Понадобилось почти шестьдесят лет, чтобы в картинах, изображавших мир праздности и беззаботного существования, зрители сумели ощутить скрытые в них тревогу и волнение, так пронзительно звучащие в письмах Матисса тех лет. Десятилетиями осуждаемая за поверхностность и благодушие матиссовская живопись двадцатых годов по прошествии времени представляется нам совершенно в ином свете. Его красавицы модели, возлежащие в а-ля гаремных костюмах на живописных диванах, никакие не одалиски, а обыкновенные несчастные девушки, заброшенные в Ниццу пронесшимся над Европой между двумя войнами ураганом. Все как одна — сплошь беженки или иммигрантки, выбивающиеся из последних сил, чтобы оплатить жилье и поддержать родных: кто статисткой в кино, кто танцовщицей в казино.

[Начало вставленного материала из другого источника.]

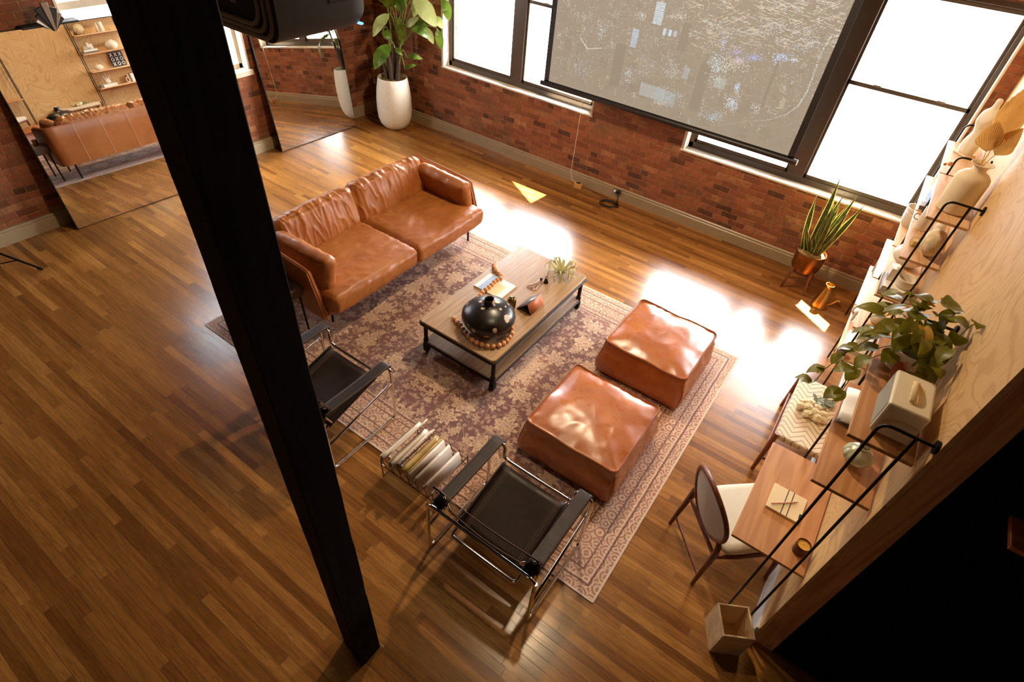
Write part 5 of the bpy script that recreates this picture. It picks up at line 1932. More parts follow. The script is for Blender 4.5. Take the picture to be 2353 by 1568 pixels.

Они истощены, подавлены и в довершение всего очень нездоровы; у одной открылся туберкулез, другая не может наскрести денег на обратную дорогу в Париж. В каком-то смысле все они, как и сам художник, ищут убежище. «Они сидят у открытого окна, с тревогой глядя на море, или застывают на диванах с непрочитанной книгой в руках; эти женщины никогда не рассматривают себя в зеркало, они безразличны к цветам и целиком погружены в свои мысли, — писала Катрин Бок в 1986 году. — Таких женщин можно встретить в послевоенных романах Жана Риса или Поля Морана — доступных, отстраненных, плывущих по течению».

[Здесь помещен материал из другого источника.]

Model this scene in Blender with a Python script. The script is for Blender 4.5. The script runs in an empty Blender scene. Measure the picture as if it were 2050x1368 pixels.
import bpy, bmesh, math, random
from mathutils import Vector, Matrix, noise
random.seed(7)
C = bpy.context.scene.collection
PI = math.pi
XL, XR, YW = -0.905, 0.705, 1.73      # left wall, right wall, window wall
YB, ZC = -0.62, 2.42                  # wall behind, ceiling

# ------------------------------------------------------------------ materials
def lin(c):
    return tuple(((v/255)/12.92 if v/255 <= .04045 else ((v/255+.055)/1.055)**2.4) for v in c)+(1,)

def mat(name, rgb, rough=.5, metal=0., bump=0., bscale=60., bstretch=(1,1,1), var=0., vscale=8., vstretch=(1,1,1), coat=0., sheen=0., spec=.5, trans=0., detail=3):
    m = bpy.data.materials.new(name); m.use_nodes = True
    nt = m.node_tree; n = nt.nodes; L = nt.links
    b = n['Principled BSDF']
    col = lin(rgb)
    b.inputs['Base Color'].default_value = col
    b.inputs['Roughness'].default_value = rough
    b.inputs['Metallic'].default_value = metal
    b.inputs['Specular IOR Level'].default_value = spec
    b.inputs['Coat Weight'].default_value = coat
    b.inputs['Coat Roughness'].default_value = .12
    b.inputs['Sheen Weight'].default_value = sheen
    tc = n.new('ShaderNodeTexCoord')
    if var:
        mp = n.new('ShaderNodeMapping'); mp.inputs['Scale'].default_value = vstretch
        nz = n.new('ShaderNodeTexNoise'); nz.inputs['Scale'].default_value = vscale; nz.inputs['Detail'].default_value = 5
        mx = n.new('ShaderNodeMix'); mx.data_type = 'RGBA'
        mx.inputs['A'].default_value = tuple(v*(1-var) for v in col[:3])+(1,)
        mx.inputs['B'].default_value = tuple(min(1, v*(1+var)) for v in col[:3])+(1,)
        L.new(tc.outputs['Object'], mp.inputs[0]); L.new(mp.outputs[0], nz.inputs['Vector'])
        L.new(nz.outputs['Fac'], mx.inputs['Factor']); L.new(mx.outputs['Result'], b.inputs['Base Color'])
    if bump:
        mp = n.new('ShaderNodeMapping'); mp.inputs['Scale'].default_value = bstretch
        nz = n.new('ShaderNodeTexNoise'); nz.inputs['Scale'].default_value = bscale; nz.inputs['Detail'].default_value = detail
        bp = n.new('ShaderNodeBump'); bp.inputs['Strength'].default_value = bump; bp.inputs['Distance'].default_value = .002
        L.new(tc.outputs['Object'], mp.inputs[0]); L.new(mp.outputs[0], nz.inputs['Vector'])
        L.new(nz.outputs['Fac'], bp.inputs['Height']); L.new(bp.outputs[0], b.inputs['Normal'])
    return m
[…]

Но современники не понимали скрытого в этих картинах двойного смысла. Художественная элита презирала Матисса за возврат к традиционным методам изображения реальности. Популярность художника меж тем набирала обороты. Летом 1925 года Анри Матисс стал кавалером ордена Почетного легиона. По результатам опроса, проведенного журналом «Живое искусство» («L'Art Vivant»), он был назван одним из самых популярных художников Франции, а английское издание модного журнала «Vogue» поместило его в свой «зал славы». Подобный успех лишь подтверждал подозрения тех, кто считал, что Матисс стал писать на потребу публике. Знаменитый арт-дилер Даниель Анри Канвейлер, открыватель Пикассо и кубистов, называл работы Матисса «подделкой под живопись» (попутно заклеймив такие понятия, как «декор» и «орнамент»). Андре Бретон пошел дальше и осудил в своем манифесте «Сюрреалистическая революция» («La Révolution surréaliste») всех, кто сбился с истинного пути и попал в западню буржуазной реакции, а Матисса и Дерена и вовсе предал анафеме («Они навсегда потеряны для других, как и для самих себя… Я буду презирать себя, если когда-нибудь обращу внимание на этих ничтожеств»).

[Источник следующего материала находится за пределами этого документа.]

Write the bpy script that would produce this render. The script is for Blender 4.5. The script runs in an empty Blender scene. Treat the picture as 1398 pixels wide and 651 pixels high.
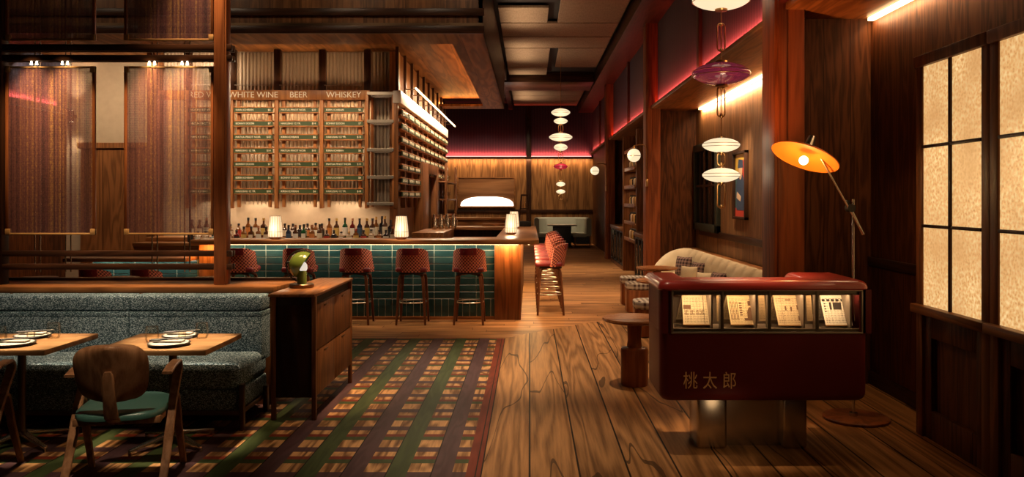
import bpy, bmesh, math, random
from mathutils import Vector, Matrix

random.seed(7)
SC = bpy.context.scene
COL = SC.collection
PI = math.pi

# ------------------------------------------------------------------ camera, world, exposure, area lights
F = 1120.0                      # focal length in pixels of the 1398 wide frame
PX0, PY0, EYE = 723.0, 271.0, 1.66
cam_d = bpy.data.cameras.new('camera')
cam = bpy.data.objects.new('camera', cam_d)
COL.objects.link(cam)
cam.location = (0, 0, EYE)
cam.rotation_euler = (PI / 2, 0, 0)
cam_d.sensor_fit = 'HORIZONTAL'
cam_d.sensor_width = 36.0
cam_d.lens = F / 1398.0 * 36.0
cam_d.shift_x = (699.0 - PX0) / 1398.0
cam_d.shift_y = -(325.5 - PY0) / 1398.0
cam_d.clip_end = 80
SC.camera = cam

SC.view_settings.view_transform = 'Standard'
SC.view_settings.look = 'None'
SC.view_settings.exposure = 0.0
SC.view_settings.gamma = 1.0
SC.view_settings.use_curve_mapping = False
try:
    cy = SC.cycles
    cy.use_denoising = True
    cy.max_bounces = 7
    cy.diffuse_bounces = 3
    cy.glossy_bounces = 3
    cy.transmission_bounces = 6
    cy.transparent_max_bounces = 8
    cy.caustics_reflective = False
    cy.caustics_refractive = False
    cy.sample_clamp_indirect = 3.0
    cy.use_light_tree = True
except Exception:
    pass

w = bpy.data.worlds.new('world')
SC.world = w
w.use_nodes = True
w.node_tree.nodes['Background'].inputs[0].default_value = (1.0, 0.62, 0.42, 1)
w.node_tree.nodes['Background'].inputs[1].default_value = 0.012

WARM = (1.0, 0.64, 0.33)
WARM2 = (1.0, 0.755, 0.49)
PINK = (1.0, 0.10, 0.06)
ORNG = (1.0, 0.42, 0.10)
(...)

Жорж Брак, которого Халворсен привел к Матиссу на площадь Шарль-Феликс весной 1925 года, даже и не пытался скрыть разочарование. «Брак не снизошел посмотреть на то, что я делаю, и лишь заметил, что глина у начатой скульптуры весьма приятного цвета, — писал Матисс дочери. — Он старался не смотреть в сторону картин и четырежды отвернулся, когда его взгляд нечаянно падал на них… Его интересовали только мои Ренуар и Курбе». Скульптурами, которые проигнорировал Брак, были массивный бюст Анриетты и «Большая сидящая обнаженная». Последнюю Матисс считал самой важной и значительной из всех своих скульптур (он работал над ней уже три года, но потребуется еще целых четыре, чтобы ее завершить). Он больше не надеялся добиться понимания у критиков и публики, поэтому отменил очередную выставку у Бернхемов и решил больше не возобновлять контракт с галереей, заканчивавшийся в 1926 году.